Il problema non è nel degrado delle periferie, nei bassi livelli di vita e di vivibilità dei quartieri, questi sono solo i risultati più evidenti di un malessere.

Solidarietà e partecipazione si stanno diffondendo e attraversano le città non solo più nelle periferie. In molti casi queste forme rappresentano l’unico modo per soddisfare bisogni essenziali: realizzare un parco, costruire un asilo, una casa o una struttura per ospitare gli immigrati. Le esperienze cooperative e del volontariato sono oggi una risorsa importante per rispondere nei contesti urbani ai bisogni primari (forse è anche per questo che da noi la situazione è meno incandescente). Ma sono anche la misura della febbre del crescente disagio sociale provocato dall’arretramento delle politiche pubbliche di welfare.

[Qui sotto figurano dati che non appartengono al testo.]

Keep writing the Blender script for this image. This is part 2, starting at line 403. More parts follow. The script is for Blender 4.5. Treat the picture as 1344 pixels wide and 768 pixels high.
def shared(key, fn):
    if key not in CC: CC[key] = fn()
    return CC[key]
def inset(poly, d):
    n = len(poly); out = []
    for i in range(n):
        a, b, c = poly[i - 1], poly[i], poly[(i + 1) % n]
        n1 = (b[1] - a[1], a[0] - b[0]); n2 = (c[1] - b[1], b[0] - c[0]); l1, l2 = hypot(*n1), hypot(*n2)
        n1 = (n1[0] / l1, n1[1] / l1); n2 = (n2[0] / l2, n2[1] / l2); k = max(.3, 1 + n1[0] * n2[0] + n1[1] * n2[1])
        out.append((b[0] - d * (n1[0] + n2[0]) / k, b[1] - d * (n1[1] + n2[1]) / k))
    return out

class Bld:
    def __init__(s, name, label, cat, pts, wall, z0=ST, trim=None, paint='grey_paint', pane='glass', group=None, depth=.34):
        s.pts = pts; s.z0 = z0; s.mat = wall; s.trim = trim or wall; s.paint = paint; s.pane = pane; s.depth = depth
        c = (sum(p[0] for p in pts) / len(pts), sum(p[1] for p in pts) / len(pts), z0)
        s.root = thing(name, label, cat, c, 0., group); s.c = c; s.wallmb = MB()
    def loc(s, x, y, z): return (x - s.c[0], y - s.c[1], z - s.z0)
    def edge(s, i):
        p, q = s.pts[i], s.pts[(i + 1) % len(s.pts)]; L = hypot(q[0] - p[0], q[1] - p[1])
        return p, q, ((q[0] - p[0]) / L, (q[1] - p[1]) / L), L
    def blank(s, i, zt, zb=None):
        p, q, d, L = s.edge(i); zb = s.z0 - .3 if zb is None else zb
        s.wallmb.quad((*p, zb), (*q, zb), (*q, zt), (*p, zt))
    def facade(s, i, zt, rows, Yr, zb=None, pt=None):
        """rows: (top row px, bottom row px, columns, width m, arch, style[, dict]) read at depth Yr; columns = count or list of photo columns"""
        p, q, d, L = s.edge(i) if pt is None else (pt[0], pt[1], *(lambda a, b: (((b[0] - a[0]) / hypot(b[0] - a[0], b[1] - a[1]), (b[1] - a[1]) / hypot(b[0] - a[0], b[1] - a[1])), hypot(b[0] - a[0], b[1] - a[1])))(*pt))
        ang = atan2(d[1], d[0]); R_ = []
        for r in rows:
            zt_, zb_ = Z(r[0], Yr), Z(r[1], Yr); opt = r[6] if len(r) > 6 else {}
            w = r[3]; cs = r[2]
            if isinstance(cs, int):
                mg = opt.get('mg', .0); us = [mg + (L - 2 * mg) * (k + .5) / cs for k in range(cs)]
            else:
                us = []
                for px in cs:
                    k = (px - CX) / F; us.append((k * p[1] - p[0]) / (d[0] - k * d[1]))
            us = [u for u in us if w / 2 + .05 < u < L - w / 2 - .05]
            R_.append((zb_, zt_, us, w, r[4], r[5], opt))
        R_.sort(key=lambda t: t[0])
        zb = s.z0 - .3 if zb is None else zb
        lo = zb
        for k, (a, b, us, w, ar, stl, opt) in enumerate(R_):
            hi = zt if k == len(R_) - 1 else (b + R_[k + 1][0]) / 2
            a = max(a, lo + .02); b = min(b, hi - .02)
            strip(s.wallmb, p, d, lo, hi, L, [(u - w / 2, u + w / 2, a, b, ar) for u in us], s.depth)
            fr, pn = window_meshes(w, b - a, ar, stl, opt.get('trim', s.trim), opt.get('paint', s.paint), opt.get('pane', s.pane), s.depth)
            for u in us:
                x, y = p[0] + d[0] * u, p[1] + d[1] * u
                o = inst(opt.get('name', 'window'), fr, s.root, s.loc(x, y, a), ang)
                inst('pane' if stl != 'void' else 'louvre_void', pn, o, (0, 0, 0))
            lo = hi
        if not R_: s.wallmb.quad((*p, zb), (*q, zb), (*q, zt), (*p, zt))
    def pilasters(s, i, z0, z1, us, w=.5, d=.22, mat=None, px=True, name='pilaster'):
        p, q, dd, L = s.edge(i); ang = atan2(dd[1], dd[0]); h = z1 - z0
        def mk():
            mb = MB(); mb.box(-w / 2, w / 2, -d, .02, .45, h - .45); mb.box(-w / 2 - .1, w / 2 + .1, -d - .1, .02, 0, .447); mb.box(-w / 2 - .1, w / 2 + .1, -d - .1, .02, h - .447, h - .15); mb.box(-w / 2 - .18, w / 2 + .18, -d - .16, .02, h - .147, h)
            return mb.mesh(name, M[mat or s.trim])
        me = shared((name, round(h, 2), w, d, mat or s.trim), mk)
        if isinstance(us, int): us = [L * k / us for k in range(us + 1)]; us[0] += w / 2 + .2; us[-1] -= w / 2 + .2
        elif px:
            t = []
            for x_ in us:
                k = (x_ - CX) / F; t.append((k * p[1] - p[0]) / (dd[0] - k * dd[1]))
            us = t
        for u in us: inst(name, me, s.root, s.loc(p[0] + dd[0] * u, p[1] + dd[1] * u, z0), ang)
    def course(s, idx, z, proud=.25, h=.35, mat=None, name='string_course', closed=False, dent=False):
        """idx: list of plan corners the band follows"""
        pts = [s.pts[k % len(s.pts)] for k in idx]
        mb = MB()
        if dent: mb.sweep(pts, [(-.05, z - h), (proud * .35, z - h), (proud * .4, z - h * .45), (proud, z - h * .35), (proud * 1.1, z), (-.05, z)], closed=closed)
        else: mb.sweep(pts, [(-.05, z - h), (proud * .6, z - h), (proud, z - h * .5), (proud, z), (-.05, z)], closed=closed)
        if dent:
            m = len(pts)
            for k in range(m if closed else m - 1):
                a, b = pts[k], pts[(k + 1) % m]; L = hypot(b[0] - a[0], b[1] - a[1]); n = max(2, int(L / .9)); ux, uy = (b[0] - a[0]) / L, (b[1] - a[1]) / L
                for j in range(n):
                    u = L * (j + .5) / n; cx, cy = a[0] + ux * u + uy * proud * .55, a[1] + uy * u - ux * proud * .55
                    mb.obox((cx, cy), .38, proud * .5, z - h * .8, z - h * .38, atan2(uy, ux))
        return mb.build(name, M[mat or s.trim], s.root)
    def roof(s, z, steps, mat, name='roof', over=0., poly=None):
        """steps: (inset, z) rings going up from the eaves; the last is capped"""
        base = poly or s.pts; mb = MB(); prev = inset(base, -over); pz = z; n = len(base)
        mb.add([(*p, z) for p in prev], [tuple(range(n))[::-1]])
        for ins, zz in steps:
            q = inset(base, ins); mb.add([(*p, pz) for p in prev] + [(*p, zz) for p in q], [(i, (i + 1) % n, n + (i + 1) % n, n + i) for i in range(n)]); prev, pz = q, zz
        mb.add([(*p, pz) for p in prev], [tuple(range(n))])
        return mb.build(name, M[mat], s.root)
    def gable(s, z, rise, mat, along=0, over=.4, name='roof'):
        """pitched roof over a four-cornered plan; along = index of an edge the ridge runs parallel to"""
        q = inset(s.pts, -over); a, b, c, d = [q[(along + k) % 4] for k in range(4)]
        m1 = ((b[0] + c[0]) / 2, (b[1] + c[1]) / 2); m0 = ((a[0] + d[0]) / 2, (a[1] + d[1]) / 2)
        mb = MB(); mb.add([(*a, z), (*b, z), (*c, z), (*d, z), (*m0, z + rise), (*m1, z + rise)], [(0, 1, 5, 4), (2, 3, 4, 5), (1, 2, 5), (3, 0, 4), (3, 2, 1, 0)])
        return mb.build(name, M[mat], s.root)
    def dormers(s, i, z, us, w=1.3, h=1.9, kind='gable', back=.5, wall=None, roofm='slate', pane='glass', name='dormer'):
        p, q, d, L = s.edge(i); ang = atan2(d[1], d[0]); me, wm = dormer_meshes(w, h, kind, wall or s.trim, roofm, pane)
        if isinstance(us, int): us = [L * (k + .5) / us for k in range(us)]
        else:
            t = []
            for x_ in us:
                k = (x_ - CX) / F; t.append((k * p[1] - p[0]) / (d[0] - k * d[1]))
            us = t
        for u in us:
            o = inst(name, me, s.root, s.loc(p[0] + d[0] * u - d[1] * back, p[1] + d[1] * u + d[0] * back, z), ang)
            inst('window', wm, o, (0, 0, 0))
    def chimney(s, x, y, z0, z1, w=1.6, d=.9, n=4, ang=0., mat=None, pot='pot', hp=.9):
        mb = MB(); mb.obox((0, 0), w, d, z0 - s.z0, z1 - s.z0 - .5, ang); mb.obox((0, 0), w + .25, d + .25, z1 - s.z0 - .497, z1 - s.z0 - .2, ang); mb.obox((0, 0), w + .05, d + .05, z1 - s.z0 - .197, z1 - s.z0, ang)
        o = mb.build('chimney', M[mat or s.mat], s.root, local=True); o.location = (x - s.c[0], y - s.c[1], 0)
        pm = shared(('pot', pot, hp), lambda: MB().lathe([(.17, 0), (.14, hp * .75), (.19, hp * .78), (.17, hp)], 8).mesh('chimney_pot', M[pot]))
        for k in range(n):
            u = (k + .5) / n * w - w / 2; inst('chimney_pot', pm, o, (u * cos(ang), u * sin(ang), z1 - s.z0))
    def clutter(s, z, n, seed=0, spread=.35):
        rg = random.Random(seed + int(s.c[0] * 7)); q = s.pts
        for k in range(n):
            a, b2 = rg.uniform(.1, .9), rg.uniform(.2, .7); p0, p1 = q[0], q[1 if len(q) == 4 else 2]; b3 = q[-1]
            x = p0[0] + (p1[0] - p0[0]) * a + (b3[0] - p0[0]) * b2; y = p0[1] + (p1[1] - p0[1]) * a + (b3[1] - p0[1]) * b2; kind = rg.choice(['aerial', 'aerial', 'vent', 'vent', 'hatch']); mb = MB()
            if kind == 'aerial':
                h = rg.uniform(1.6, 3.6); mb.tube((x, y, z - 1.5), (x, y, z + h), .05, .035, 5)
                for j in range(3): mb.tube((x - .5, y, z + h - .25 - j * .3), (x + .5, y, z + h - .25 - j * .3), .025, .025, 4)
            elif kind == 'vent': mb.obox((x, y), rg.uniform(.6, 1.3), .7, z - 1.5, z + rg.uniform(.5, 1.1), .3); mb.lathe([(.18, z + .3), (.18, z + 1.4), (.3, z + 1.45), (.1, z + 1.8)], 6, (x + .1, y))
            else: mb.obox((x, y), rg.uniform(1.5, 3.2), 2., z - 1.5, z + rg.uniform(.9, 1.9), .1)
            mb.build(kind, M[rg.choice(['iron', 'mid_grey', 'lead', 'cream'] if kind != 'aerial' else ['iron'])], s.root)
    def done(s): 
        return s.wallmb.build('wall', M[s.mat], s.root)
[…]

E’ per questo che sempre più forte e urgente si fa il bisogno di un nuovo progetto politico con valenza strategica e di interesse nazionale che colga la sfida di collegare lo sviluppo economico e le aree urbane secondo principi di equità e di giustizia. Per questo il soggetto pubblico deve recuperare autorevolezza e tornare a fare la regia dei processi di trasformazione urbana. Non si può essere fraintesi se si afferma che oggi la carenza principale del soggetto pubblico non sta nelle risorse economiche ma nella capacità di formulare con chiarezza politiche pubbliche. Abbiamo bisogno di più mercato ma il mercato ha bisogno di più pubblico, e se guardiamo alle città comprendiamo quanto questa esigenza non si possa più rinviare oltre.

Le città sono cresciute, la campagna si è fatta metropoli senza passare per la città. Ciò che abbiamo davanti non è stabile, non è definitivo è, ancora, “disordine, precarietà tanto più grave e pericoloso perché si presenta sotto forma di agio, di meno peggio – mentre tutto, invece, sarebbe ancora da cominciare”. Cominciare, appunto, chiedendosi: Periferie si, ma di cosa?